_Work required:_ Reproduce the data exactly.

--- begin ---

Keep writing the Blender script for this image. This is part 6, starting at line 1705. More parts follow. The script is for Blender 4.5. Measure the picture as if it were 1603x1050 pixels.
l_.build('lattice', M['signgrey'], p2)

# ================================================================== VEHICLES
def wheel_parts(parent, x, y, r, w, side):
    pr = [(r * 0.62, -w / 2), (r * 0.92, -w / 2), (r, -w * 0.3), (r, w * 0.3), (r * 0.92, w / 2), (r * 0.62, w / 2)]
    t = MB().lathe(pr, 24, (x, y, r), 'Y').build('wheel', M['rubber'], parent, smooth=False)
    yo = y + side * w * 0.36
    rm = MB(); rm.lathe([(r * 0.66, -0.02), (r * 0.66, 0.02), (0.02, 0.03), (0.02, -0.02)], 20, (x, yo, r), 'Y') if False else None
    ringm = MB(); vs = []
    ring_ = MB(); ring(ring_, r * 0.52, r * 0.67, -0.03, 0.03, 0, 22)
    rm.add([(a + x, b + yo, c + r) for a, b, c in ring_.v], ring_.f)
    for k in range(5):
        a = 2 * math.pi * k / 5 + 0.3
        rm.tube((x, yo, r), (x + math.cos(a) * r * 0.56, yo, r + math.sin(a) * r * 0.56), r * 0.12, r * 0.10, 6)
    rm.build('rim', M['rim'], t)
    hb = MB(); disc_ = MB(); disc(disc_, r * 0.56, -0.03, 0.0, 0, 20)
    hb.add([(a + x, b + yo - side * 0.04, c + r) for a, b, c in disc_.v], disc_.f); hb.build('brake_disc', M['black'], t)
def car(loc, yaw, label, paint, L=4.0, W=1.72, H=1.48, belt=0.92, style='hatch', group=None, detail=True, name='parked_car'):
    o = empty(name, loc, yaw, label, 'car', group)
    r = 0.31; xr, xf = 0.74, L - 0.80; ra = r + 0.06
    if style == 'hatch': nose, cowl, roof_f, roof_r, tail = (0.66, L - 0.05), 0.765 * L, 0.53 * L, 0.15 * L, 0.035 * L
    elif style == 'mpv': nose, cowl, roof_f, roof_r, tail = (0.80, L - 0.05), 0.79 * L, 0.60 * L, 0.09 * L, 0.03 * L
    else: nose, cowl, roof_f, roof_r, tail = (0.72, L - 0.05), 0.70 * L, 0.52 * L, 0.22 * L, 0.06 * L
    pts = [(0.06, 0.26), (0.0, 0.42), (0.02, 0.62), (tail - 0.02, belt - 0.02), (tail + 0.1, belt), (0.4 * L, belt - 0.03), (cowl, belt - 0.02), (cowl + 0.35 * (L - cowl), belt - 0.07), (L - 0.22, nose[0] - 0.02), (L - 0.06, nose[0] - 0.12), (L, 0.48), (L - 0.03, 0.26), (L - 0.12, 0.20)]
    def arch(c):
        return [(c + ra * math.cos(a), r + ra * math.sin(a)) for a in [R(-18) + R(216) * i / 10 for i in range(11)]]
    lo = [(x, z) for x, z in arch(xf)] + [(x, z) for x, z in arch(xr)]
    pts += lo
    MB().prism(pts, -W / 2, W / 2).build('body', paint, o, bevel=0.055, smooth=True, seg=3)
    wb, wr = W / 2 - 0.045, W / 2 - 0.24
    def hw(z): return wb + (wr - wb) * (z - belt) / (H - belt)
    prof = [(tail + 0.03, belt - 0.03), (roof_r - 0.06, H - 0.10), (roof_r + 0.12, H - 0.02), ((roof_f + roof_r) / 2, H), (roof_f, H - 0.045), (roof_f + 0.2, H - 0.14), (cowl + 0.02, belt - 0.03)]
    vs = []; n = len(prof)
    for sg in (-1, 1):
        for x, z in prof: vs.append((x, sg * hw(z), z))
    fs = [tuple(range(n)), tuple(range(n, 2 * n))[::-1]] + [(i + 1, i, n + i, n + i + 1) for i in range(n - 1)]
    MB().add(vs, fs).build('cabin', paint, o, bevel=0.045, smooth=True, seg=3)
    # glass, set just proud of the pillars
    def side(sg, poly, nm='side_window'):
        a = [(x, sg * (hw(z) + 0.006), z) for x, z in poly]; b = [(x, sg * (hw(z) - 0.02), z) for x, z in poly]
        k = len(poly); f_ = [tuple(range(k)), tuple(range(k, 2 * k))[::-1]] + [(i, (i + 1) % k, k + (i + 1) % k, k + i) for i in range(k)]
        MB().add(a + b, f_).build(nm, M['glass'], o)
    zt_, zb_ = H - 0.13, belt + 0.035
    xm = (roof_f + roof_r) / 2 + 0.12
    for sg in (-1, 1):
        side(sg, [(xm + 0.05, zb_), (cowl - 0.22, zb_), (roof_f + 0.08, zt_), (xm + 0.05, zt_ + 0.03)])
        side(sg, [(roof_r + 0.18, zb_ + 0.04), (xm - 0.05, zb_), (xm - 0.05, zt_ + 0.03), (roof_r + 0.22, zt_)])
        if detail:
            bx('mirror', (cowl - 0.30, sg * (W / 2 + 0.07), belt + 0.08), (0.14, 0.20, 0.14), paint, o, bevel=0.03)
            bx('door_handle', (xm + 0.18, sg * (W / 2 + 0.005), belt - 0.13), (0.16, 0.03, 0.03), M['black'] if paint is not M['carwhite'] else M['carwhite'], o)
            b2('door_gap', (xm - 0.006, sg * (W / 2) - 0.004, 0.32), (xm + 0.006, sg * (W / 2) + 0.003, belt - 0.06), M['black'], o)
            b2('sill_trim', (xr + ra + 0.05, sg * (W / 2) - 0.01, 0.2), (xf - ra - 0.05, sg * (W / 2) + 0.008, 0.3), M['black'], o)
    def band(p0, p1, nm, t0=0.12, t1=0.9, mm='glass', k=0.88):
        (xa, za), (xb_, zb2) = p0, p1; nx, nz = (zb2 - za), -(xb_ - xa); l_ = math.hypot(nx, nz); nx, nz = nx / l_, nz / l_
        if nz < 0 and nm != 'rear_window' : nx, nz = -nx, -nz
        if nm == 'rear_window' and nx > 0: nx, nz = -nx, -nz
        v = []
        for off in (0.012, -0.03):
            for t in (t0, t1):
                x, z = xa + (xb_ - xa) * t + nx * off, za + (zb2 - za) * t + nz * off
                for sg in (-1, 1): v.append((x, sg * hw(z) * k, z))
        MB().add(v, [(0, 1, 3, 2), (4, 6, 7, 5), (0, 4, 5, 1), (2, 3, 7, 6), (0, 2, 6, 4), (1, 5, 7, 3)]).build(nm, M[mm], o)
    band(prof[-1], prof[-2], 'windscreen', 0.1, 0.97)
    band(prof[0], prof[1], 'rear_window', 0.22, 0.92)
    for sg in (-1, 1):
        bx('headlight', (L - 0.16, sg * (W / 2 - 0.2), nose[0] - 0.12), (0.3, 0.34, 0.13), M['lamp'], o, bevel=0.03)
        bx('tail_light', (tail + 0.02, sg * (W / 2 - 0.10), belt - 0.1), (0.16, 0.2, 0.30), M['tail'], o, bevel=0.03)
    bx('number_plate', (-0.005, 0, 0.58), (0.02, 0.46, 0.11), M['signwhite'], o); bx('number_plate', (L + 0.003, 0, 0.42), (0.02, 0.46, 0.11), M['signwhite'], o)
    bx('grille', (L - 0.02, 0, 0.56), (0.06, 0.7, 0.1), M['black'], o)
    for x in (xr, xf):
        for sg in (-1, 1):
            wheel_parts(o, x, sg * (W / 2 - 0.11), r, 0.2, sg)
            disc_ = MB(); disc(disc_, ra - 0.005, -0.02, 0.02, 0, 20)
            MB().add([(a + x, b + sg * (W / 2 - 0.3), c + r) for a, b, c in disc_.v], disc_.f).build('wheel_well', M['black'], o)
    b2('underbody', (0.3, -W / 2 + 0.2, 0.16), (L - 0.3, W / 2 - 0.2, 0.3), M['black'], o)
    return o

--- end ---

_Solution for this exercise:_
Keep writing the Blender script for this image. This is part 6, starting at line 1705. More parts follow. The script is for Blender 4.5. Measure the picture as if it were 1603x1050 pixels.
l_.build('lattice', M['signgrey'], p2)

# ================================================================== VEHICLES
def wheel_parts(parent, x, y, r, w, side):
    pr = [(r * 0.62, -w / 2), (r * 0.92, -w / 2), (r, -w * 0.3), (r, w * 0.3), (r * 0.92, w / 2), (r * 0.62, w / 2)]
    t = MB().lathe(pr, 24, (x, y, r), 'Y').build('wheel', M['rubber'], parent, smooth=False)
    yo = y + side * w * 0.36
    rm = MB(); rm.lathe([(r * 0.66, -0.02), (r * 0.66, 0.02), (0.02, 0.03), (0.02, -0.02)], 20, (x, yo, r), 'Y') if False else None
    ringm = MB(); vs = []
    ring_ = MB(); ring(ring_, r * 0.52, r * 0.67, -0.03, 0.03, 0, 22)
    rm.add([(a + x, b + yo, c + r) for a, b, c in ring_.v], ring_.f)
    for k in range(5):
        a = 2 * math.pi * k / 5 + 0.3
        rm.tube((x, yo, r), (x + math.cos(a) * r * 0.56, yo, r + math.sin(a) * r * 0.56), r * 0.12, r * 0.10, 6)
    rm.build('rim', M['rim'], t)
    hb = MB(); disc_ = MB(); disc(disc_, r * 0.56, -0.03, 0.0, 0, 20)
    hb.add([(a + x, b + yo - side * 0.04, c + r) for a, b, c in disc_.v], disc_.f); hb.build('brake_disc', M['black'], t)
def car(loc, yaw, label, paint, L=4.0, W=1.72, H=1.48, belt=0.92, style='hatch', group=None, detail=True, name='parked_car'):
    o = empty(name, loc, yaw, label, 'car', group)
    r = 0.31; xr, xf = 0.74, L - 0.80; ra = r + 0.06
    if style == 'hatch': nose, cowl, roof_f, roof_r, tail = (0.66, L - 0.05), 0.765 * L, 0.53 * L, 0.15 * L, 0.035 * L
    elif style == 'mpv': nose, cowl, roof_f, roof_r, tail = (0.80, L - 0.05), 0.79 * L, 0.60 * L, 0.09 * L, 0.03 * L
    else: nose, cowl, roof_f, roof_r, tail = (0.72, L - 0.05), 0.70 * L, 0.52 * L, 0.22 * L, 0.06 * L
    pts = [(0.06, 0.26), (0.0, 0.42), (0.02, 0.62), (tail - 0.02, belt - 0.02), (tail + 0.1, belt), (0.4 * L, belt - 0.03), (cowl, belt - 0.02), (cowl + 0.35 * (L - cowl), belt - 0.07), (L - 0.22, nose[0] - 0.02), (L - 0.06, nose[0] - 0.12), (L, 0.48), (L - 0.03, 0.26), (L - 0.12, 0.20)]
    def arch(c):
        return [(c + ra * math.cos(a), r + ra * math.sin(a)) for a in [R(-18) + R(216) * i / 10 for i in range(11)]]
    lo = [(x, z) for x, z in arch(xf)] + [(x, z) for x, z in arch(xr)]
    pts += lo
    MB().prism(pts, -W / 2, W / 2).build('body', paint, o, bevel=0.055, smooth=True, seg=3)
    wb, wr = W / 2 - 0.045, W / 2 - 0.24
    def hw(z): return wb + (wr - wb) * (z - belt) / (H - belt)
    prof = [(tail + 0.03, belt - 0.03), (roof_r - 0.06, H - 0.10), (roof_r + 0.12, H - 0.02), ((roof_f + roof_r) / 2, H), (roof_f, H - 0.045), (roof_f + 0.2, H - 0.14), (cowl + 0.02, belt - 0.03)]
    vs = []; n = len(prof)
    for sg in (-1, 1):
        for x, z in prof: vs.append((x, sg * hw(z), z))
    fs = [tuple(range(n)), tuple(range(n, 2 * n))[::-1]] + [(i + 1, i, n + i, n + i + 1) for i in range(n - 1)]
    MB().add(vs, fs).build('cabin', paint, o, bevel=0.045, smooth=True, seg=3)
    # glass, set just proud of the pillars
    def side(sg, poly, nm='side_window'):
        a = [(x, sg * (hw(z) + 0.006), z) for x, z in poly]; b = [(x, sg * (hw(z) - 0.02), z) for x, z in poly]
        k = len(poly); f_ = [tuple(range(k)), tuple(range(k, 2 * k))[::-1]] + [(i, (i + 1) % k, k + (i + 1) % k, k + i) for i in range(k)]
        MB().add(a + b, f_).build(nm, M['glass'], o)
    zt_, zb_ = H - 0.13, belt + 0.035
    xm = (roof_f + roof_r) / 2 + 0.12
    for sg in (-1, 1):
        side(sg, [(xm + 0.05, zb_), (cowl - 0.22, zb_), (roof_f + 0.08, zt_), (xm + 0.05, zt_ + 0.03)])
        side(sg, [(roof_r + 0.18, zb_ + 0.04), (xm - 0.05, zb_), (xm - 0.05, zt_ + 0.03), (roof_r + 0.22, zt_)])
        if detail:
            bx('mirror', (cowl - 0.30, sg * (W / 2 + 0.07), belt + 0.08), (0.14, 0.20, 0.14), paint, o, bevel=0.03)
            bx('door_handle', (xm + 0.18, sg * (W / 2 + 0.005), belt - 0.13), (0.16, 0.03, 0.03), M['black'] if paint is not M['carwhite'] else M['carwhite'], o)
            b2('door_gap', (xm - 0.006, sg * (W / 2) - 0.004, 0.32), (xm + 0.006, sg * (W / 2) + 0.003, belt - 0.06), M['black'], o)
            b2('sill_trim', (xr + ra + 0.05, sg * (W / 2) - 0.01, 0.2), (xf - ra - 0.05, sg * (W / 2) + 0.008, 0.3), M['black'], o)
    def band(p0, p1, nm, t0=0.12, t1=0.9, mm='glass', k=0.88):
        (xa, za), (xb_, zb2) = p0, p1; nx, nz = (zb2 - za), -(xb_ - xa); l_ = math.hypot(nx, nz); nx, nz = nx / l_, nz / l_
        if nz < 0 and nm != 'rear_window' : nx, nz = -nx, -nz
        if nm == 'rear_window' and nx > 0: nx, nz = -nx, -nz
        v = []
        for off in (0.012, -0.03):
            for t in (t0, t1):
                x, z = xa + (xb_ - xa) * t + nx * off, za + (zb2 - za) * t + nz * off
                for sg in (-1, 1): v.append((x, sg * hw(z) * k, z))
        MB().add(v, [(0, 1, 3, 2), (4, 6, 7, 5), (0, 4, 5, 1), (2, 3, 7, 6), (0, 2, 6, 4), (1, 5, 7, 3)]).build(nm, M[mm], o)
    band(prof[-1], prof[-2], 'windscreen', 0.1, 0.97)
    band(prof[0], prof[1], 'rear_window', 0.22, 0.92)
    for sg in (-1, 1):
        bx('headlight', (L - 0.16, sg * (W / 2 - 0.2), nose[0] - 0.12), (0.3, 0.34, 0.13), M['lamp'], o, bevel=0.03)
        bx('tail_light', (tail + 0.02, sg * (W / 2 - 0.10), belt - 0.1), (0.16, 0.2, 0.30), M['tail'], o, bevel=0.03)
    bx('number_plate', (-0.005, 0, 0.58), (0.02, 0.46, 0.11), M['signwhite'], o); bx('number_plate', (L + 0.003, 0, 0.42), (0.02, 0.46, 0.11), M['signwhite'], o)
    bx('grille', (L - 0.02, 0, 0.56), (0.06, 0.7, 0.1), M['black'], o)
    for x in (xr, xf):
        for sg in (-1, 1):
            wheel_parts(o, x, sg * (W / 2 - 0.11), r, 0.2, sg)
            disc_ = MB(); disc(disc_, ra - 0.005, -0.02, 0.02, 0, 20)
            MB().add([(a + x, b + sg * (W / 2 - 0.3), c + r) for a, b, c in disc_.v], disc_.f).build('wheel_well', M['black'], o)
    b2('underbody', (0.3, -W / 2 + 0.2, 0.16), (L - 0.3, W / 2 - 0.2, 0.3), M['black'], o)
    return o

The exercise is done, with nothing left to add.